I think the Chris Hansen one means you are having a nightmare or the men with the handcuffs are waiting for you outside.

Apr 12, 2011 07:14 PM #5
Liz and Bill Spear
RE/MAX Elite 513.520.5305 - Mason, OH
RE/MAX Elite Warren County OH (Cincinnati/Dayton)

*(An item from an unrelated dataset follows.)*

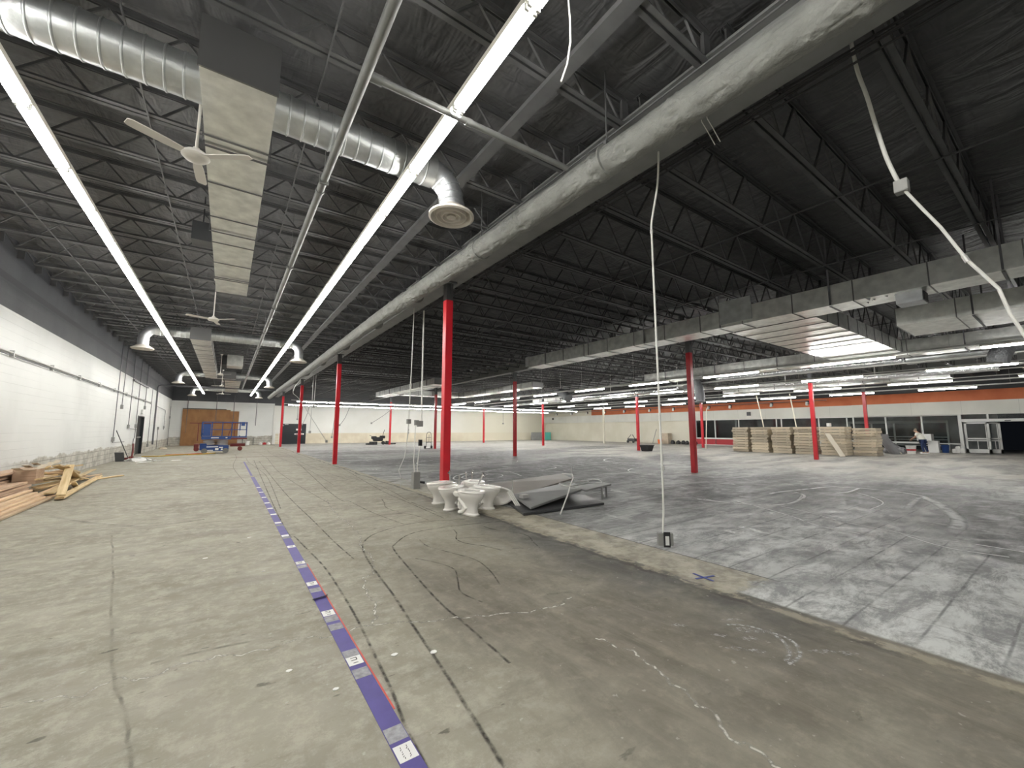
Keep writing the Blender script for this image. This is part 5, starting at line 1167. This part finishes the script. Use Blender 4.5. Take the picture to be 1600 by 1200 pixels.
skinned('shirt', shv, [(0, 1), (1, 2), (2, 3), (3, 4), (4, 5), (3, 6), (6, 7)], [.21, .2, .19, .15, .1, .085, .1, .085], 'shirt', pp)
jv = [(0, -.02, .86), (-.1, -.02, .8), (-.11, .02, .46), (-.11, -.05, .1), (.1, -.02, .8), (.11, -.08, .46), (.11, -.19, .11)]
skinned('jeans', jv, [(0, 1), (1, 2), (2, 3), (0, 4), (4, 5), (5, 6)], [.155, .1, .075, .062, .1, .075, .062], 'navy', pp)
skinned('hair', [(0, .23, 1.46), (0, .28, 1.54), (0, .34, 1.56)], [(0, 1), (1, 2)], [.1, .115, .085], 'hair', pp)
obj('shoe', MB().box(36.74, 36.84, 6.25, 6.5, 0, .08), 'white', pp, bev=.02); obj('shoe', MB().box(36.96, 37.06, 6.1, 6.36, 0, .08), 'white', pp, bev=.02)

# ------------------------------------------------------------------ lumber by the left wall
random.seed(11)
def board(cx, cy, cz_, L, w_, h_, ang, m_, label, group, tilt=0, rollx=0):
    o = obj('lumber_board', MB().box(-L/2, L/2, -w_/2, w_/2, -h_/2, h_/2), m_, bev=.003); o.rotation_euler = (rollx, tilt, ang); o.location = (cx, cy, cz_)
    o['label'] = label; o['category'] = 'lumber'; o['group'] = group; return o
HP = pi/2
g1 = ('light pine board in the low neat pile nearest the camera', 'light pine boards in the low front pile')
g2 = ('brown board in the middle pile behind the light pine', 'brown boards in the middle pile')
g3 = ('brown plank in the pile against the left wall', 'brown planks against the left wall')
g4 = ('yellow pine board in the loose heap at the end of the lumber', 'yellow pine boards in the loose heap')
for lay in range(6):
    for q in range(2):
        x = -3.52-q*.2+random.uniform(-.02, .02); L = 5.5
        board(x, 13.6-L/2+random.uniform(-.3, .15), .025+lay*.05, L, .18, .042, HP+radians(random.uniform(-.3, .8)), 'wood_brown', *g2)
board(-3.56, 10.75, .345, 5.4, .32, .045, HP+radians(1.5), 'wood_brown', 'wide brown plank lying on top of the middle lumber pile', 'wide planks on the lumber piles', tilt=0)
for lay in range(8):
    q = 0; x = -3.98+random.uniform(-.04, .04); L = 6.5
    board(x, 15.0-L/2+random.uniform(-.6, .2), .025+lay*.06, L, .26, .045, HP+radians(random.uniform(-.6, .6)), 'wood_brown', *g3)
board(-3.9, 12.2, .56, 5.6, .3, .045, HP+radians(-.8), 'wood_brown', 'wide brown plank lying on top of the pile against the wall', 'wide planks on the wall pile')
# loose yellow heap
def span(p, q, w_, h_, m_, label, group=None, roll=0):
    p, q = Vector(p), Vector(q); d = q-p
    o = obj('lumber_board', MB().box(-d.length/2, d.length/2, -w_/2, w_/2, -h_/2, h_/2), m_, bev=.003)
    o.rotation_mode = 'QUATERNION'; from mathutils import Quaternion
    yaw_ = math.atan2(d.y, d.x); pit = -math.atan2(d.z, sqrt(d.x**2+d.y**2))
    o.rotation_quaternion = Quaternion((0, 0, 1), yaw_) @ Quaternion((0, 1, 0), pit) @ Quaternion((1, 0, 0), roll)
    o.location = (p+q)/2; o['label'] = label; o['category'] = 'lumber'
    if group: o['group'] = group
    return o
span((-2.8, 12.71, .05), (-3.15, 18.0, .05), .14, .04, 'wood_yellow', 'long yellow board lying slantwise in front of the loose heap')
span((-2.76, 12.6, .12), (-2.95, 13.9, .66), .14, .04, 'wood_yellow', 'yellow board propped up steeply on the end of the long front board')
span((-2.97, 13.67, .66), (-3.09, 15.56, .18), .12, .035, 'wood_yellow', 'yellow board sloping down to the right behind the steep one')
heap = [((-3.95, 14.6, .5), (-3.1, 14.69, .42)), ((-3.75, 14.9, .5), (-3.0, 15.2, .58)), ((-3.75, 14.1, .55), (-3.3, 15.24, .34)), ((-3.55, 14.0, .28), (-3.3, 15.63, .24)), ((-3.3, 13.4, .05), (-3.12, 14.5, .18)),
        ((-3.1, 13.3, .1), (-3.08, 15.05, .24)), ((-2.98, 14.42, .22), (-3.06, 15.1, .05)), ((-3.2, 15.6, .22), (-3.45, 18.8, .2)), ((-3.41, 16.4, .14), (-3.17, 17.97, .1)), ((-3.1, 17.2, .03), (-2.64, 18.1, .03)),
        ((-3.2, 14.0, .66), (-3.14, 15.48, .36)), ((-3.4, 13.7, .2), (-3.22, 14.8, .22)), ((-3.08, 13.2, .03), (-2.95, 14.1, .03)), ((-3.35, 13.6, .4), (-3.45, 15.52, .34)), ((-3.25, 14.8, .4), (-3.15, 16.36, .12)),
        ((-4.1, 15.2, .4), (-3.2, 15.9, .3)), ((-4.1, 16.2, .3), (-3.3, 15.4, .45)), ((-3.9, 16.0, .2), (-3.4, 17.6, .12)), ((-3.7, 15.1, .12), (-3.35, 16.9, .06)), ((-3.6, 14.2, .08), (-3.45, 16.0, .05)), ((-4.0, 15.0, .25), (-3.7, 17.0, .25)), ((-3.95, 14.4, .35), (-3.4, 14.5, .62))]
for i, (p, q) in enumerate(heap):
    span(p, q, .1+.03*(i % 3), .035, 'wood_yellow' if i % 4 else 'wood_tan', *g4, roll=radians(random.uniform(-14, 14)) if p[2] > .1 else 0)
for j, (x, z) in enumerate(((-2.97, .03), (-3.07, .03), (-3.04, .075), (-3.17, .03), (-3.14, .075), (-3.11, .12), (-3.27, .03), (-3.24, .075), (-3.21, .12), (-3.18, .165), (-3.3, .12), (-3.3, .165), (-3.28, .21))):
    L = 5.3; e = 13.05-.08*(j % 4)
    board(x, e-L/2, z, L, .09, .038, HP+radians(1.0), 'wood_tan', *g1)
for o in bpy.data.objects:
    if o.get('group') == 'front boards of the heap' or o.get('group', '').startswith('wide planks'): del o['group']
solo('brown_carton', MB().box(-3.75, -3.4, 13.6, 14.1, .3, .62), 'wood_brown', 'small brown wooden crate on top of the lumber', 'crate')
for i in range(3):
    m = MB(); x = -3.75+.1*i; y = 15.4-.9*i
    m.loft([[(x+.1*sin(u*2), y+u*.5, .6+.08*u*u), (x+.1*sin(u*2)+.12, y+u*.5, .6+.08*u*u), (x+.1*sin(u*2)+.12, y+u*.5, .61+.08*u*u), (x+.1*sin(u*2), y+u*.5, .61+.08*u*u)] for u in (-1, -.5, 0, .5, 1)])
    solo('curled_strip', m, 'board_tan', 'thin curled wooden strip on the lumber, %s from the back' % nth(i+1), 'strip', 'curled strips on the lumber')

# broom, bags, rags by the left wall
t = thing('push_broom', 'broom leaning against the left wall before the black door', 'broom', (-3.9, 27.0, 0))
obj('broom_handle', MB().tube([(-4.1, 25.6, 1.45), (-3.85, 27.2, .15)], .018, 8), 'panel_dark', t); obj('broom_head', MB().box(-4.0, -3.75, 27.1, 27.2, .02, .14), 'darkred', t)
t = thing('dust_pan', 'grey plastic dustpan standing against the left wall', 'dustpan', (-4.0, 26.05, 0)); obj('pan', MB().slab([(-4.15, 26.0, .42), (-3.85, 26.1, .42), (-3.8, 26.15, .02), (-4.1, 26.05, .02)], .03), 'panel_dark', t)
obj('pan_rim', MB().bar((-4.15, 26.0, .42), (-3.85, 26.1, .42), .05, .04), 'panel_dark', t)
m = MB().lathe([(.5, 0), (.52, .05), (.35, .12), (.12, .16), (0, .17)], (-3.35, 26.2, 0), 20)
m.v = [(a+.2*noise.noise(Vector((a*3, b*3, c))), b+.5*noise.noise(Vector((b*2, c, a*3))), c*(1+.8*noise.noise(Vector((a*5, b*5, 0))))) for a, b, c in m.v]
solo('white_rag', m, 'cloth_white', 'crumpled white sheet on the floor below the broom', 'sheet', smooth=True)
solo('white_strip', MB().slab([(-3.2, 24.6, .02), (-2.75, 24.8, .03), (-2.7, 25.3, .02), (-3.1, 25.2, .02)], .01), 'cloth_white', 'thin white strip lying in front of the crumpled sheet', 'strip')
solo('red_tool', MB().tube([(-3.9, 28.6, .12), (-3.9, 28.8, .35), (-3.95, 29.0, .75)], .04, 8).box(-4.0, -3.85, 28.5, 28.8, 0, .12), 'darkred', 'small dark red tool standing right of the broom', 'tool')
solo('yellow_hose', MB().tube([(-3.7+.42*i+.15*sin(i*2.1), 29.7+.25*i+.35*cos(i*1.7), .03) for i in range(9)], .03, 8), 'yellow', 'tan yellow hose snaking across the floor from the black door', 'hose', smooth=True)
solo('extension_cord', MB().tube([(-2.8+.4*i, 31.3+.2*i+.15*sin(i*1.9), .025) for i in range(6)], .02, 8), 'redcord', 'red cord lying beside the yellow hose', 'cord', smooth=True)
solo('white_paper', MB().slab([(-2.1, 25.5, .012), (-1.75, 25.6, .014), (-1.7, 26.0, .012), (-2.05, 25.9, .014)], .006), 'card', 'white paper lying on the floor in front of the hose', 'paper')
solo('white_l_piece', MB().box(-2.75, -2.4, 25.7, 25.76, 0, .03).box(-2.75, -2.7, 25.7, 26.5, 0, .03), 'card', 'white L-shaped strip on the floor right of the crumpled sheet', 'strip')
solo('debris_heap', MB().lathe([(.3, 0), (.2, .12), (0, .15)], (-3.9, 41.2, 0), 9), 'board_tan', 'small heap of debris at the far left wall', 'debris')
t = thing('sink_cart', 'small grey table with a white pail right of the plywood', 'table', (1.75, 47.6, 0))
obj('table_top', MB().box(1.3, 2.3, 47.3, 47.9, .7, .75), 'panel_grey', t); obj('pail', MB().lathe([(.14, 0), (.17, .4), (0, .4)], (1.8, 47.6, .0), 12), 'white', t)
obj('leg', MB().bar((1.35, 47.6, 0), (1.35, 47.6, .7), .05, .05).bar((2.25, 47.6, 0), (2.25, 47.6, .7), .05, .05), 'panel_dark', t)
for i, x in enumerate((2.9, 3.25, 3.6)):
    solo('rubble_lump', MB().lathe([(.16, 0), (.17, .12), (.08, .22), (0, .23)], (x, 48.1, 0), 8), 'cloth_white' if i != 1 else 'redkick', ['left pale lump of rubble at the foot of the back wall', 'dark red lump of rubble at the foot of the back wall', 'right pale lump of rubble at the foot of the back wall'][i], 'rubble')
# header fittings on the storefront wall
solo('wall_speaker', MB().box(40.3, 40.42, 18.35, 18.65, 2.85, 3.2), 'panel_dark', 'small dark speaker box on the white header above the window', 'speaker')
solo('dark_wall_box', MB().box(40.3, 40.42, 46.6, 46.8, 3.0, 3.3), 'panel_dark', 'small dark box high on the header near the far corner', 'box')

What a way to start off the morning!  Wasn't expecting any of this! :)

Apr 12, 2011 11:15 PM #6
William J. Archambault, Jr.
The Real Estate Investment Institute - Houston, TX


Stool samples sharedflatulence?

I've found a safer way to respond to your blogs.


Apr 13, 2011 12:22 AM #7
Steve Loynd
Alpine Lakes Real Estate Inc., - Lincoln, NH
800-926-5653, White Mountains NH

I hope that's your hand? If it is you can let go now...and please slip out the window while it's still dark out.

Apr 13, 2011 12:48 AM #8
David Karp
Peachtree Realty Group, LLC - Woodstock, GA
Woodstock, Marietta GA Real Estate

Can we add Michael Buble to the list? That list is too funny. Thanks!


Apr 13, 2011 01:06 AM #9
Russell Lewis
Realty Austin, Austin Texas Real Estate - Austin, TX

HAHAHAHAHAHAHA...oh man, you are always entertaining! Thanks!

Apr 13, 2011 02:19 AM #12
Donne Knudsen
Los Angeles & Ventura Counties in CA - Simi Valley, CA
CalState Realty Services


Apr 13, 2011 05:59 AM #13
Donne Knudsen
Los Angeles & Ventura Counties in CA - Simi Valley, CA
CalState Realty Services

Thx Sardi - I hope I haven't ruined my computer by spraying coffee all over it - through my nose!!!  LMAO

Apr 13, 2011 06:00 AM #14
Respect Realty LLC
Respect Realty LLC - Milwaukie, OR
Brokers - Oregon / SW Washington Real Estate

Bachman, for president? Come on, I thought I made it very clear that I wanted Turner, not Bachman for president.